Como bien ha señalado la Coordinadora de Justicia Étnico Racial de la Vicepresidencia, este proceso no solo apunta a una transformación simbólica. También plantea una reflexión de fondo sobre cómo hemos contado nuestra historia y sobre la urgencia de abrir espacio a nuevas voces, otras sensibilidades y relatos más justos. La reapertura de la exposición “Quitarse la venda de los ojos” en el mismo AGN, con obras de artistas afrocolombianos que abordan el racismo estructural y la memoria de la esclavización, es una expresión contundente de ese esfuerzo por interpelar el pasado desde el arte, la sensibilidad y la resistencia.
Algunos han argumentado que cambiar los nombres de los fondos es una forma de “borrar la historia”. Pero esta crítica confunde la fuente con su clasificación.

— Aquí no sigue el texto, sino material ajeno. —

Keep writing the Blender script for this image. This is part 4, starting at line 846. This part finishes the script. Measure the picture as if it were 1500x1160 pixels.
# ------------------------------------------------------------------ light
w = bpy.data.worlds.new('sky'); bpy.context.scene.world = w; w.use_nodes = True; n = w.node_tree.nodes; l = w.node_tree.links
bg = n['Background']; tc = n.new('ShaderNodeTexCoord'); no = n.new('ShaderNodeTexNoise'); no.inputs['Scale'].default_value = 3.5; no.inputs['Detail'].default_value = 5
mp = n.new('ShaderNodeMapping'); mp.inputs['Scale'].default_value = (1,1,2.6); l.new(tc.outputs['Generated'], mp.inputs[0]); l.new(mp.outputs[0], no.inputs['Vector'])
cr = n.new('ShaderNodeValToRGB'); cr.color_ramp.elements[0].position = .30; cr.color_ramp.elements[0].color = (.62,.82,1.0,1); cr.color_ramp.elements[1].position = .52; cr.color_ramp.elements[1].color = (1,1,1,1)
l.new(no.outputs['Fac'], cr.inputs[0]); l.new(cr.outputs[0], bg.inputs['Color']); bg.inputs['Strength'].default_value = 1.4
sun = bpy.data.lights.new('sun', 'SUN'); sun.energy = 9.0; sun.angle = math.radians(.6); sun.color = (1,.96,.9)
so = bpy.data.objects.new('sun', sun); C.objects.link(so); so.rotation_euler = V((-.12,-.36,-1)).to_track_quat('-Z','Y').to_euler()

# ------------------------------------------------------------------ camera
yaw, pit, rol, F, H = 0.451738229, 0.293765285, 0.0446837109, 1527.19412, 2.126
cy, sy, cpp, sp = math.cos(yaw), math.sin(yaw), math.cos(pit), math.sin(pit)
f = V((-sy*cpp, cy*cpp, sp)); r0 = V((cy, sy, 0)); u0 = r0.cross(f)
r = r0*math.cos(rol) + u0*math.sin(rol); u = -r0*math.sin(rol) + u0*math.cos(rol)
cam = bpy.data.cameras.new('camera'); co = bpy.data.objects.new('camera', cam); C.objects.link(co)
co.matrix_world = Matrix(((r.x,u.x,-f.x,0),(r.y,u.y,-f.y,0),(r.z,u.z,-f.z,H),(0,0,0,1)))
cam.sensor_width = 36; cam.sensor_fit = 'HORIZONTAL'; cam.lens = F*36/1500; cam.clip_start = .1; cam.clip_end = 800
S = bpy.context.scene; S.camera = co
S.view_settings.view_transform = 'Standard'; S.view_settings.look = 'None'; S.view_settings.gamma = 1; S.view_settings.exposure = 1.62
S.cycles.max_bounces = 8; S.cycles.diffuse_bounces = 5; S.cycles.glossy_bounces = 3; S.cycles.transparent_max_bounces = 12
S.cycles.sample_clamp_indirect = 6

Los documentos originales no se alteran. Lo que se pone en discusión es la manera en que son presentados, organizados y ofrecidos al público. La memoria no se borra: se resignifica. Y eso es parte esencial de una práctica archivística crítica, consciente de que el acceso al pasado no puede hacerse desde la normalización de las violencias simbólicas que estructuraron su producción.

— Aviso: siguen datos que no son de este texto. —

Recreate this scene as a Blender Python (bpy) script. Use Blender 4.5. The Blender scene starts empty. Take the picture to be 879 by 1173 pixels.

Otros objetan que este cambio es una expresión de “presentismo”, una forma de imponer valores actuales sobre contextos del pasado. Pero esta crítica también falla en su base: las categorías archivísticas actuales no son “del pasado”, sino de los archivistas, historiadores e instituciones que las definieron en el siglo XX. No se trata de juzgar con anacronismos, sino de evitar que los criterios de clasificación del presente sigan repitiendo los códigos del sistema esclavista y colonial. Es un llamado a dejar de narrar la historia desde la voz del verdugo.
Como lo sostiene Bastien Bosa, “el lenguaje importa”. Y mucho. Nombrar ha sido siempre un ejercicio de poder. En la colonia, renombrar montañas, pueblos, cuerpos y comunidades fue parte del despojo. Hoy, renombrar puede ser un acto de restitución simbólica. Una forma de reconocer que la esclavización fue un crimen contra la humanidad, que sus huellas persisten en nuestra vida social y que las víctimas y sus descendientes tienen derecho a una memoria que no refuerce su cosificación.

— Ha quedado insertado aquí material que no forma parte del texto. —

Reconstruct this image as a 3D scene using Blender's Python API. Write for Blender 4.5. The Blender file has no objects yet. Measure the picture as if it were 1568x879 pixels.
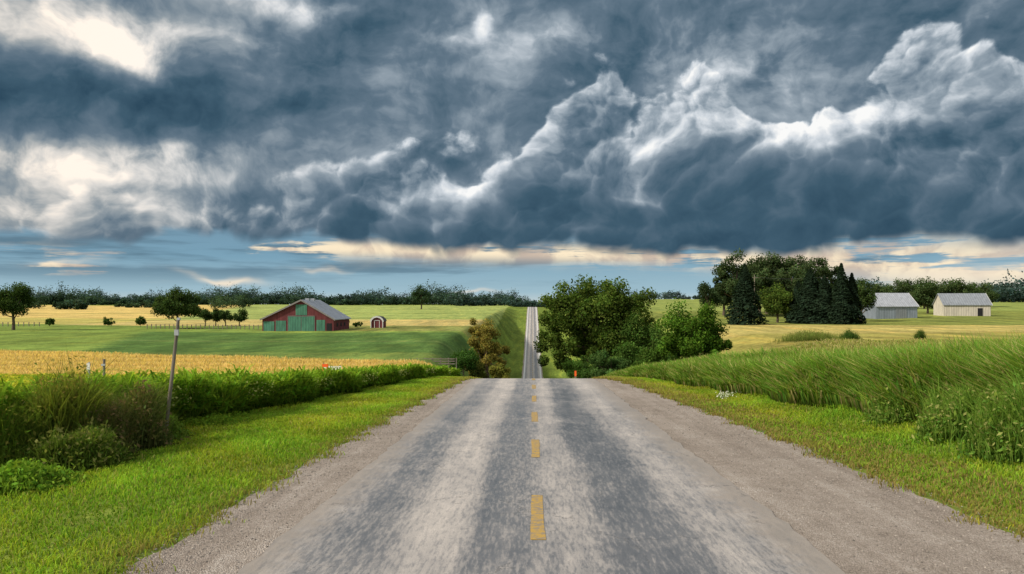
import bpy, math, random
import numpy as np
from math import radians
rng=np.random.default_rng(7); random.seed(7)
scene=bpy.context.scene
F=1150.0; CX=815.0; HY=465.0; EYE=0.0
def X(px,d): return (px-CX)/F*d
# ---------------------------------------------------------------- terrain
def table(pts,box=6.0):
    yy=np.arange(-120,6001,0.5); p=np.array(pts,float)
    z=np.interp(yy,p[:,0],p[:,1])
    def sm(z,w):
        n=int(w/0.5)|1; k=np.ones(n)/n
        zp=np.pad(z,(n//2,n//2),mode='reflect',reflect_type='odd'); return np.convolve(zp,k,'valid')
    a=sm(sm(z,box),box); b=sm(sm(z,60),60)
    t=np.clip((yy-150)/150,0,1); z=a*(1-t)+b*t
    return lambda y: np.interp(y,yy,z)
ZR=table([(-120,-2.9+.036*120),(0,-2.9),(46,-4.56),(52,-5.25),(60,-6.3),(70,-7.6),(100,-11),(160,-18.3),(230,-26),(265,-28.3),(300,-27.3),(590,-3.3),(640,-2.5),(750,-5),(6000,-40)],5)
ZL=table([(-120,0.5),(0,-3.1),(20,-3.75),(40,-4.7),(60,-5.6),(100,-6.5),(150,-7.0),(210,-7.3),(300,-6.5),(600,-3),(800,-1),(900,-.8),(1500,-4),(6000,-20)],12)
ZG=table([(-120,0.5),(0,-2.5),(20,-2.8),(50,-3.5),(100,-4.4),(180,-4.0),(300,-2.0),(600,3),(900,5),(1500,2),(6000,-18)],12)
def sst(t): t=np.clip(t,0,1); return t*t*(3-2*t)
def H(x,y):
    x=np.asarray(x,float); y=np.asarray(y,float)
    aL=np.interp(y,[0,50,80,150,600],[7,5.5,5.5,7,10]); bL=np.interp(y,[0,50,80,150,600],[14,10.5,12,19,24])
    aR=np.interp(y,[0,50,80,150,600],[7.4,6.5,7,9,11]); bR=np.interp(y,[0,40,65,150,600],[13,14,30,36,38])
    r=ZR(y)
    zl=r+(ZL(y)-r)*sst((-x-aL)/(bL-aL)); zr=r+(ZG(y)-r)*sst((x-aR)/(bR-aR))
    z=np.where(x<0,zl,zr)
    und=(np.sin(x*.021+1.3)*np.cos(y*.017)+.5*np.sin(x*.05+y*.043))*.35*sst((np.abs(x)-30)/60)
    bump=(np.sin(x*1.7+.6*y)*np.cos(y*.9-x*.4))*.05*sst((np.abs(x)-7)/3)
    return z+und+bump
def Hs(x,y): return float(H(x,y))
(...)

Este proceso, además, se inscribe en un contexto más amplio de debates sobre el lugar de la memoria en el espacio público: desde los monumentos que celebran figuras racistas, hasta los textos escolares que omiten las resistencias afro e indígenas. En todos estos escenarios, lo que está en juego no es solo el pasado, sino el tipo de sociedad que queremos construir. ¿Una sociedad que preserva jerarquías coloniales en sus símbolos, o una que se atreve a mirarse críticamente y a construir memoria desde la dignidad?
Renombrar, entonces, no es solo un gesto político. Es también una herramienta pedagógica, una forma de invitar a las nuevas generaciones a pensar la historia desde otros lugares. A preguntarse no solo qué pasó, sino quién lo contó, con qué palabras, desde qué intereses. Y sobre todo: cómo podemos contarla hoy sin reproducir la lógica de quienes legitimaron la opresión.
Este proceso no será sencillo. Habrá resistencias. Pero si algo nos enseña la historia de las luchas por los derechos humanos es que toda transformación profunda comienza por cuestionar lo que parecía incuestionable. Que toda emancipación simbólica requiere desmontar los lenguajes del poder. Y que resignificar los archivos es, en última instancia, un acto de afirmación: de las memorias que duelen, pero también de las memorias que dignifican.